— Set problem —
Extract the lines of the material below, beginning with the first and ending with the line that holds "COL = S.collection". Skip every picture.

— Dataset extract —

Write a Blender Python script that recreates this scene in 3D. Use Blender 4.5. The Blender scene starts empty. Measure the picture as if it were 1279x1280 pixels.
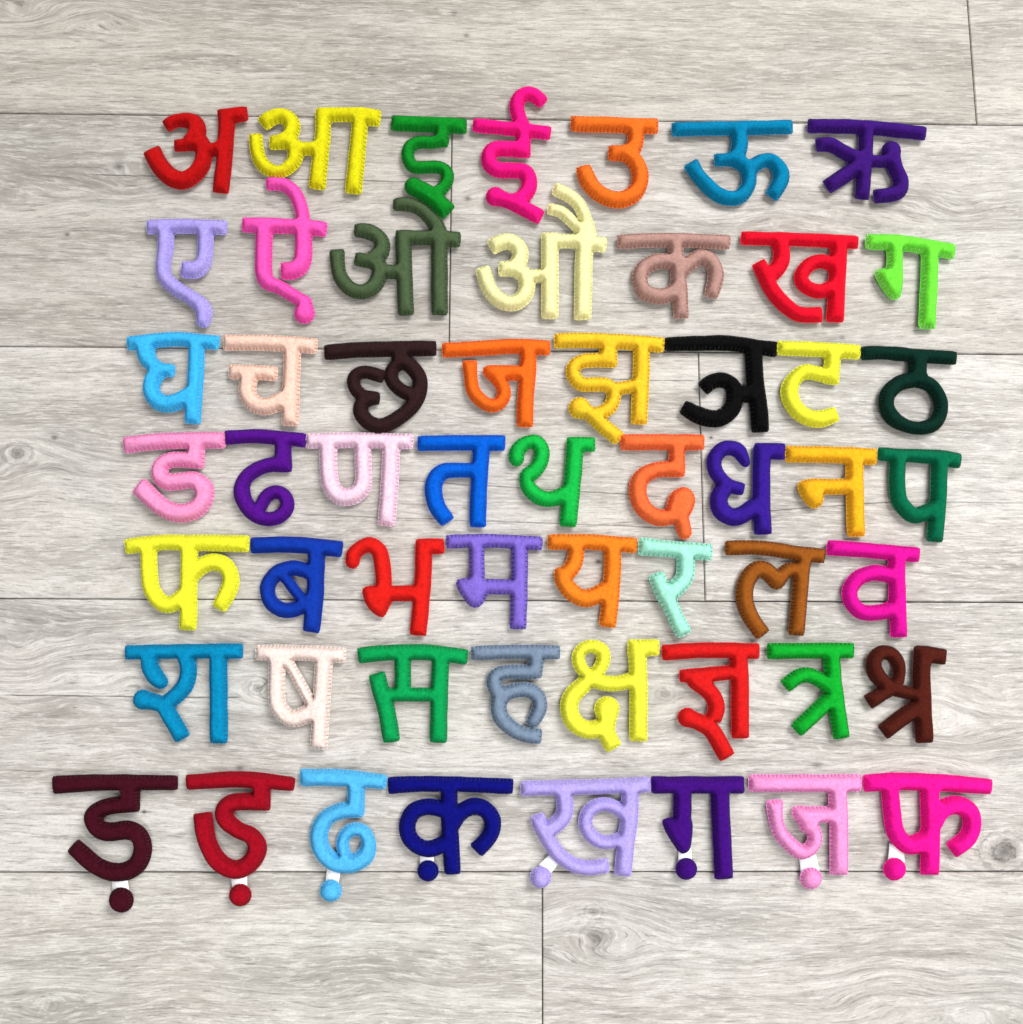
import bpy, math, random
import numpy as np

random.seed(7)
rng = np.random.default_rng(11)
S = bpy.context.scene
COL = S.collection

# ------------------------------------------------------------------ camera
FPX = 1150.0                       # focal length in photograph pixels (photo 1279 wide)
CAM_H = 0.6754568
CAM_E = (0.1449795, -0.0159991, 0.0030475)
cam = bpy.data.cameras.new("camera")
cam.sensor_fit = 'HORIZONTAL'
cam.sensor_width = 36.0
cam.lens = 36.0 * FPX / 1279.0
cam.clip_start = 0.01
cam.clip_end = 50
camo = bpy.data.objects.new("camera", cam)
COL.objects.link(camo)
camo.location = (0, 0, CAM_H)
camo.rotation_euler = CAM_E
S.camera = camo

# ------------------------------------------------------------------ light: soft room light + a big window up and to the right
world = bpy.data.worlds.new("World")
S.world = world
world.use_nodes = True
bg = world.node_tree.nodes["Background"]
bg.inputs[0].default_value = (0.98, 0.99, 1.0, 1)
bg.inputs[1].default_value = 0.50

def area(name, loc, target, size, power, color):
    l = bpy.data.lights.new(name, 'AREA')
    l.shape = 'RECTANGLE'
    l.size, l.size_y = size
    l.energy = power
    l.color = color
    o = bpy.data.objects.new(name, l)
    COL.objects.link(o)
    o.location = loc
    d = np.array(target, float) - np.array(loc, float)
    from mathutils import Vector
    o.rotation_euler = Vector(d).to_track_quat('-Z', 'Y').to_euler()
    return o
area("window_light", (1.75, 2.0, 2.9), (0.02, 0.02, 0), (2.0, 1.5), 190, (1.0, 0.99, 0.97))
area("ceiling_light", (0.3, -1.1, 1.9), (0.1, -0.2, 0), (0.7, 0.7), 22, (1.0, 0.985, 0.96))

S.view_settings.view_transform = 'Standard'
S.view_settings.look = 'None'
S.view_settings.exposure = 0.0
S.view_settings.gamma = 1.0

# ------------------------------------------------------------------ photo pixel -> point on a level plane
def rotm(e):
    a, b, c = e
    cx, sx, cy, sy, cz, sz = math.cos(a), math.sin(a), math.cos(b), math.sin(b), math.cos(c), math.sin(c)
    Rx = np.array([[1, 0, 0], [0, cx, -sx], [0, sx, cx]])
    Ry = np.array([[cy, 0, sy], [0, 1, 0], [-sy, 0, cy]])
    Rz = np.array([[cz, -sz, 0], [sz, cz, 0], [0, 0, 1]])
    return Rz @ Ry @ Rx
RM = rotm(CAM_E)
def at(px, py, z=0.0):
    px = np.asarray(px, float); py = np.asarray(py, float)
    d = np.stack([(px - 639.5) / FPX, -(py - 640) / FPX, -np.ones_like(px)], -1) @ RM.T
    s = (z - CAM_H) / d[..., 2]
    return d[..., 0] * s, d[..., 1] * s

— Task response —
Write a Blender Python script that recreates this scene in 3D. Use Blender 4.5. The Blender scene starts empty. Measure the picture as if it were 1279x1280 pixels.
import bpy, math, random
import numpy as np

random.seed(7)
rng = np.random.default_rng(11)
S = bpy.context.scene
COL = S.collection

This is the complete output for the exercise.